When speaking to friends and peers, I quickly realised although my experiences are not ideal, they’re not uncommon either. “My ex and I had so many arguments over text, which culminated in us breaking up over text after 5 years together,” one friend tells me. Another, who was in a long-distance relationship, says: “Communication was the main thing we fought over; at distance, all you have is texting and sharing information.” She found that fexting often happened when “you’re bringing up an issue and it becomes a huge argument you never even intended it to be.”
Another friend – who just got engaged to their partner – explains that fexting is actually a common occurrence in her relationship, but that it actually works for them. “We argue a lot over text and not much in person – neither of us like face to face confrontation,” she tells me. “Arguments can be anything from sending petty pictures of mess the other person has left around the house or playing tit-for-tat until we’re tired of it, to full blown ‘screaming’ (typing in caps) about more serious things like a lie he’s been caught telling.”

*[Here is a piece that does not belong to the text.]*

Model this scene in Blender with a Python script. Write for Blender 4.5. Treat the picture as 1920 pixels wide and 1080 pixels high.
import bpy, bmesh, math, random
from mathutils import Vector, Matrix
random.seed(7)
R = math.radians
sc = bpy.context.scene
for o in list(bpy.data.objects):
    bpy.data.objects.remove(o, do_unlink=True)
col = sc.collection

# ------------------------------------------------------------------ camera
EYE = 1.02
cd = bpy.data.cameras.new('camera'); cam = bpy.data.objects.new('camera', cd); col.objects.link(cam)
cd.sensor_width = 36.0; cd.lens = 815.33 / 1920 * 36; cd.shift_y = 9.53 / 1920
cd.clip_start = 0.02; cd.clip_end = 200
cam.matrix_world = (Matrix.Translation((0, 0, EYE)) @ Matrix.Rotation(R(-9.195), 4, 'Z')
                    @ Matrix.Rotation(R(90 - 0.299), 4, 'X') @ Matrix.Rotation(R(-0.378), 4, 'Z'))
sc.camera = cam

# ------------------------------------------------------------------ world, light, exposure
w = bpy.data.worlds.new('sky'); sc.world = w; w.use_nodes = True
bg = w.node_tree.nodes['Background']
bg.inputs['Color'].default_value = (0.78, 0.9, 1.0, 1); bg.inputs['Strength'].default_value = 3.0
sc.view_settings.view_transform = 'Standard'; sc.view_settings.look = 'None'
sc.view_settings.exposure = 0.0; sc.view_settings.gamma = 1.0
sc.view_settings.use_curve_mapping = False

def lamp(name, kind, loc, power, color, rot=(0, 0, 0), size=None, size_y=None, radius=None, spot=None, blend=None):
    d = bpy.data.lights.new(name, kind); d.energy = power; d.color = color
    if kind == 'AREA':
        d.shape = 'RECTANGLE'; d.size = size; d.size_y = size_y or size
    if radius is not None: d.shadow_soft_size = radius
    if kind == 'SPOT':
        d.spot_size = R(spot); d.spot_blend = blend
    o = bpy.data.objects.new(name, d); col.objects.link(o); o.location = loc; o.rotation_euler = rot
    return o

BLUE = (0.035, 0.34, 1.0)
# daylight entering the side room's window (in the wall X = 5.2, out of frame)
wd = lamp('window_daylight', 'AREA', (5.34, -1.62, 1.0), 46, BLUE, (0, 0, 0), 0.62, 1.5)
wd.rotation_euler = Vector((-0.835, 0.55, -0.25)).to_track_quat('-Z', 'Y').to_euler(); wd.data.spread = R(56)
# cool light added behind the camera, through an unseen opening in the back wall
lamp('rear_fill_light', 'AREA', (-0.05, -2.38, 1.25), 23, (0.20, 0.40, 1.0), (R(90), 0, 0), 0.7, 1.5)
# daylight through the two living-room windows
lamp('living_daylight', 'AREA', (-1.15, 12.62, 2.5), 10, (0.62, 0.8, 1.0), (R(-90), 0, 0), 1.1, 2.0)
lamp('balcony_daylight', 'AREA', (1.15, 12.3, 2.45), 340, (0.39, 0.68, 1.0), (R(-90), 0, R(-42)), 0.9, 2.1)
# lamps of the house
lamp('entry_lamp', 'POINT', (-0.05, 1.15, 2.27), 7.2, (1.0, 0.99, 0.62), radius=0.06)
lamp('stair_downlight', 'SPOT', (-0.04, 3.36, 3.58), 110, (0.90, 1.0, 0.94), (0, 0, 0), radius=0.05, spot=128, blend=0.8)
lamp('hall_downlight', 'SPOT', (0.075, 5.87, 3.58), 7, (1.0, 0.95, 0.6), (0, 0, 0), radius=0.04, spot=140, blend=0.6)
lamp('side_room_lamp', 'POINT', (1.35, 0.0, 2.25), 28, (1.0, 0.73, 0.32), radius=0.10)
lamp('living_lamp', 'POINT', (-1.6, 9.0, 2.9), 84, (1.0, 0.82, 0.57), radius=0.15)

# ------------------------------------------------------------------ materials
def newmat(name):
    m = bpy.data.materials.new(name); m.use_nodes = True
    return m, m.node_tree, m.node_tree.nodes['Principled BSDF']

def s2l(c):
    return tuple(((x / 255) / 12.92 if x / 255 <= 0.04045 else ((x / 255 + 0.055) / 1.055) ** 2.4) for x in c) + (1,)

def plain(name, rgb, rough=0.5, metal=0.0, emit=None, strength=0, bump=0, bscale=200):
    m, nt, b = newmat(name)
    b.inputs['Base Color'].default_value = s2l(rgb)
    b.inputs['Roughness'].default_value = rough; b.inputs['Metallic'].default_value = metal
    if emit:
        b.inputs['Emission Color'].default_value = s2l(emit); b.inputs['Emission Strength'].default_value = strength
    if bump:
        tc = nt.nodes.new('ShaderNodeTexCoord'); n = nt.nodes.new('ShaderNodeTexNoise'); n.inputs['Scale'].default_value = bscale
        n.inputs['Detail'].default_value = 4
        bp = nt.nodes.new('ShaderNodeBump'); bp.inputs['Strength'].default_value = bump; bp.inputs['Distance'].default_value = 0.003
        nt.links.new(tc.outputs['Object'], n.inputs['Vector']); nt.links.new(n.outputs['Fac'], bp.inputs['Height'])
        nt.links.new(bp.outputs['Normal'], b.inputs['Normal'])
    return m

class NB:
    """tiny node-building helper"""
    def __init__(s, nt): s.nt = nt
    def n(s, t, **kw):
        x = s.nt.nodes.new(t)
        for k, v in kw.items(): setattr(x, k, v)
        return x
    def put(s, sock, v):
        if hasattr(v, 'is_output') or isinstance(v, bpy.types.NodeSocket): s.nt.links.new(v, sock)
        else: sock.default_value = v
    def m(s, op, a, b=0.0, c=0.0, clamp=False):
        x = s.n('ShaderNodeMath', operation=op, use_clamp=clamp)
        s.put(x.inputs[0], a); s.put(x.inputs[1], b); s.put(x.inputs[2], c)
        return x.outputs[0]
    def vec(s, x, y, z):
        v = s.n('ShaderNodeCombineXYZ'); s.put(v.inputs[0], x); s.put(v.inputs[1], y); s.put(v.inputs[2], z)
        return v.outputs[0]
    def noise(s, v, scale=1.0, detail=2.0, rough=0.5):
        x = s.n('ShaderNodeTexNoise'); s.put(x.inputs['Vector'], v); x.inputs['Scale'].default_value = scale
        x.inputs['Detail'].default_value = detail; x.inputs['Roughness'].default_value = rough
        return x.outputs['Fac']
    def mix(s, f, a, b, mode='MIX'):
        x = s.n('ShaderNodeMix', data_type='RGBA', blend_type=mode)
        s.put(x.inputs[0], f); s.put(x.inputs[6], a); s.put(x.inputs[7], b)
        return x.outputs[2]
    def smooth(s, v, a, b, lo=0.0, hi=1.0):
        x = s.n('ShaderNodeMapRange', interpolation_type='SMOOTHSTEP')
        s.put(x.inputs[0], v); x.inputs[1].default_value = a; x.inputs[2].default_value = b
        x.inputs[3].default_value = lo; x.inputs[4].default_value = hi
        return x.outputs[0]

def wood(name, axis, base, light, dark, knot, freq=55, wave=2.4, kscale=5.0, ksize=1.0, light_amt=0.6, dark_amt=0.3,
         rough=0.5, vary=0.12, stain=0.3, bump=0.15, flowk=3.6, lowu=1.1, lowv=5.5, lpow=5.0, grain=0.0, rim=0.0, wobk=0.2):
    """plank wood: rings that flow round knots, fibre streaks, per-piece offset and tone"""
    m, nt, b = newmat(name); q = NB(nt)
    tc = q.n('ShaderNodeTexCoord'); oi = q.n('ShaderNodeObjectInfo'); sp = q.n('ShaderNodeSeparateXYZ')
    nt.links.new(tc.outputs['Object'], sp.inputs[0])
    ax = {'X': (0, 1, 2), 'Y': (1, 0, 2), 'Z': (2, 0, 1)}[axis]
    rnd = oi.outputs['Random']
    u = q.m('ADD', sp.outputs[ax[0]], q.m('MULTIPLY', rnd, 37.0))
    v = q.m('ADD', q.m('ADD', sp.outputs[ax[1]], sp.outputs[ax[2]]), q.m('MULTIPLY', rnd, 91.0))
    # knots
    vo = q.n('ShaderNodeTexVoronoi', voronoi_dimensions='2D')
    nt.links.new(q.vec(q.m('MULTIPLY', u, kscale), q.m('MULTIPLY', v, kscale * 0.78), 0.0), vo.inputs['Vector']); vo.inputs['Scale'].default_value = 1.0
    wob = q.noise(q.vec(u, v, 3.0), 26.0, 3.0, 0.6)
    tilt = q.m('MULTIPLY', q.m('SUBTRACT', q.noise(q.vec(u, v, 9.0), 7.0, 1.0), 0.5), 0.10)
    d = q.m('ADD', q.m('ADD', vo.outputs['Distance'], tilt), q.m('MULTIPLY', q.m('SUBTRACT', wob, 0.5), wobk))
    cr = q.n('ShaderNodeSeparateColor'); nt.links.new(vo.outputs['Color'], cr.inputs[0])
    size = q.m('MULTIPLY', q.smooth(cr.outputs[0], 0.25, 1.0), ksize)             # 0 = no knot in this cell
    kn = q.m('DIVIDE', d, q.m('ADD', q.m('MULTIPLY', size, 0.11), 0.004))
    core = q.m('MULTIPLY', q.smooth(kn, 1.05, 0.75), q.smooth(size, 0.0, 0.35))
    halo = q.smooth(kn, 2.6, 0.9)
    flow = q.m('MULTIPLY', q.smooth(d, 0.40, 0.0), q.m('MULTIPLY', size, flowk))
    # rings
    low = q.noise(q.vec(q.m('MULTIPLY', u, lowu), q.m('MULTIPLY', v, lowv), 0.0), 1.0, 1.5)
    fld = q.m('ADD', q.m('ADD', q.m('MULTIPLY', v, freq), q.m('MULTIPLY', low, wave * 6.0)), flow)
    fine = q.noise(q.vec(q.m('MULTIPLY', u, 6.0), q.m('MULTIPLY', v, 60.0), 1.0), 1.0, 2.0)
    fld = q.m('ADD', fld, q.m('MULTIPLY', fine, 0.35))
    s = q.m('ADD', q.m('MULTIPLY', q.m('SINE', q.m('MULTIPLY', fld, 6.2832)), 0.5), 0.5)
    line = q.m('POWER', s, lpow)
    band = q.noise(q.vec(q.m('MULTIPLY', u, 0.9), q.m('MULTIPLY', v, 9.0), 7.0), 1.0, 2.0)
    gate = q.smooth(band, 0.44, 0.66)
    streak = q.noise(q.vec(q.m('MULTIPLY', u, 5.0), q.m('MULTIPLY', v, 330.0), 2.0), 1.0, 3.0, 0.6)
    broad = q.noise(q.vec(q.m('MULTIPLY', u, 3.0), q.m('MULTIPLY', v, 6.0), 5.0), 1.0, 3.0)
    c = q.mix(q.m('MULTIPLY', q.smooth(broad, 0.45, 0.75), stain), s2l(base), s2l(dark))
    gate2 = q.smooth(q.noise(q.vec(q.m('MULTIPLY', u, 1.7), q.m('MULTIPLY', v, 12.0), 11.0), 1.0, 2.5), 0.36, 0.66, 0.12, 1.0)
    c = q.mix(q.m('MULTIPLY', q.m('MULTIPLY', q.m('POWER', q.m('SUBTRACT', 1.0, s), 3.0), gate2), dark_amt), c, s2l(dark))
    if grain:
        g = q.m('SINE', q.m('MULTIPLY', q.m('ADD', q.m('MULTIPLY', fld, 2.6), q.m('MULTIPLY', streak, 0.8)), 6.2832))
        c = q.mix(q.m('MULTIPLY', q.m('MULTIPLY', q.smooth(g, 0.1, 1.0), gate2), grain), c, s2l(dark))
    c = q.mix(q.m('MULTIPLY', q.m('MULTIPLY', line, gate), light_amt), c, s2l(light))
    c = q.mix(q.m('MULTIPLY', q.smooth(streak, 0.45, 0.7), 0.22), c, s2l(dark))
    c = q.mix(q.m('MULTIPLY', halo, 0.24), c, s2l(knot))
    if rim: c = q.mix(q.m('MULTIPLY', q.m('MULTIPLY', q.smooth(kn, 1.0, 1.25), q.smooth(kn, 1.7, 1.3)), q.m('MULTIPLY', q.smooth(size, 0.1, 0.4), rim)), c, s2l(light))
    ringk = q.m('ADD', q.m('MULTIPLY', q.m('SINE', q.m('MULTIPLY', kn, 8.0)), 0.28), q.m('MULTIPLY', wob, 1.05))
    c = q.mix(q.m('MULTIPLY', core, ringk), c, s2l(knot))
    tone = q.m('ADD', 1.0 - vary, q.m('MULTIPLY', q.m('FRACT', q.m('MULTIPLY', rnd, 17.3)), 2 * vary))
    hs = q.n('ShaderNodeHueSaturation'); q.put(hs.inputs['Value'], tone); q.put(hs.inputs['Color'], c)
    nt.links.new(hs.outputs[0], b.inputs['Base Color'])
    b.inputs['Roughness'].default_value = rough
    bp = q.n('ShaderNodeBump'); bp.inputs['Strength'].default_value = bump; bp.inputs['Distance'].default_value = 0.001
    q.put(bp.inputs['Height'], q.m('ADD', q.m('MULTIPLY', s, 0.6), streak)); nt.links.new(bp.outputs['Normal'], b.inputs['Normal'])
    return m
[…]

Like the previous situation, this friend has periods where she does long distance with her partner, meaning “arguing over text is our only option as we’re too impatient to wait for a phone call to discuss or wait to see each other again.” And while most things are dropped and forgotten about within a few hours, she says, “we will sometimes go back to it in person depending on what the argument was about.” She adds: “We follow the 5-day rule with arguments – if we’re likely to not remember what we’re arguing about in 5 days, then we drop it.”
So, perhaps fexting isn’t always negative? This is something dating expert Sarah Louise Ryan agrees with.“It’s a useful tool, as sometimes individuals in a couple have different processing speeds and so by typing out thoughts and feelings it may give each person time to come into co-regulation, if there is enough empathy to see each other’s point of view and take both time and consideration in each response.”
But fexting must be be done in the correct way, and that usually means waiting to see each other in person to really clear the air. “Prioritise in-person conversations (or video calls) for sensitive topics so you can co-regulate with your partner (the ability to soothe and regulate each other’s emotions through comforting and supportive interactions),” suggests Vicki.
If your partner’s message has upset or irritated you, it can be best to hit pause for immediately launching into a ‘fext’. “After having a few hours to cool off, you may not feel as strongly as you do in the moment,” says Hayley. “This doesn’t mean you then have to sweep your relationship issues under the carpet, but that you can deal with them when you next see your partner in person. If you have a long distance relationship, hopping on a video call is a much better method of communication than fexting.”
Arguing can be constructive. It allows you to air any issues and work through them together. But what I’ve learnt is that fexting is, for me, rarely constructive. From now on, with the new person I’m dating (which is also long-distance somtimes), when any issues arise I will be putting the phone down, leaving my ‘keyboard warrior’ past behind me, and talking it out with her IRL or on FaceTime instead.